_Problem:_
Print the lines of the data, starting with the first, up to and including the line where "PI = math.pi" appears.
-- start --
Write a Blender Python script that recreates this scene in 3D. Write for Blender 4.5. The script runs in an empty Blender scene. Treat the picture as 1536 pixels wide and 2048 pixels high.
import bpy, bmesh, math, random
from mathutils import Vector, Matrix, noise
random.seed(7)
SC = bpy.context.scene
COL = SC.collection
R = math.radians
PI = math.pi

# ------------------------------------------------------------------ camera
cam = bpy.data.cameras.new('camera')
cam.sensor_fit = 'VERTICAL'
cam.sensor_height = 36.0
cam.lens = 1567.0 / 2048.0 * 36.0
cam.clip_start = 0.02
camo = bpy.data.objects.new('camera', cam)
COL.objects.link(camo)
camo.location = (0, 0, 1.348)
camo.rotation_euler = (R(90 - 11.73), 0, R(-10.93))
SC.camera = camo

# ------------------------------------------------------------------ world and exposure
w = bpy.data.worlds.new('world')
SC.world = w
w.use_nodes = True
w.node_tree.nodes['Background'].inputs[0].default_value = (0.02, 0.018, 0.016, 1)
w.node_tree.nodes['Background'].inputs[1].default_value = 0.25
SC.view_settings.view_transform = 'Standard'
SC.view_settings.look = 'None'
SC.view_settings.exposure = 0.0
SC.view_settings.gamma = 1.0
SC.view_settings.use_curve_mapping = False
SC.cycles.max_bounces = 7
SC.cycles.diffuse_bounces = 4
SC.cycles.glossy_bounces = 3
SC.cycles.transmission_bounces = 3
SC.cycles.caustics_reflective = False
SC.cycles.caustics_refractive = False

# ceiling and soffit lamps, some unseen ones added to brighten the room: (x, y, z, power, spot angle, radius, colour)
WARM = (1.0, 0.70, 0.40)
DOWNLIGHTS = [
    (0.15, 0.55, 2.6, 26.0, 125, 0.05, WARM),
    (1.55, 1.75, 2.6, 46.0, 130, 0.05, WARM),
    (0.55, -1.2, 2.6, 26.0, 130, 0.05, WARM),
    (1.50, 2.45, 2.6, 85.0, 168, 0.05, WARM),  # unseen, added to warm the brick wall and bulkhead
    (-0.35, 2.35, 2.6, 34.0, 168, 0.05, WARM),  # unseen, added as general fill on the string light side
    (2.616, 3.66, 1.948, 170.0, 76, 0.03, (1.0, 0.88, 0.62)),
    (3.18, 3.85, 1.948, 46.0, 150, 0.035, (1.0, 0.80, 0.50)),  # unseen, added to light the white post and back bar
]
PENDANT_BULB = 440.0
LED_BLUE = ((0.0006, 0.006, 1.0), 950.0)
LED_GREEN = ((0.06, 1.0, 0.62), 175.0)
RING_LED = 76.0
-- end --
_Answer to the exercise:_
Write a Blender Python script that recreates this scene in 3D. Write for Blender 4.5. The script runs in an empty Blender scene. Treat the picture as 1536 pixels wide and 2048 pixels high.
import bpy, bmesh, math, random
from mathutils import Vector, Matrix, noise
random.seed(7)
SC = bpy.context.scene
COL = SC.collection
R = math.radians
PI = math.pi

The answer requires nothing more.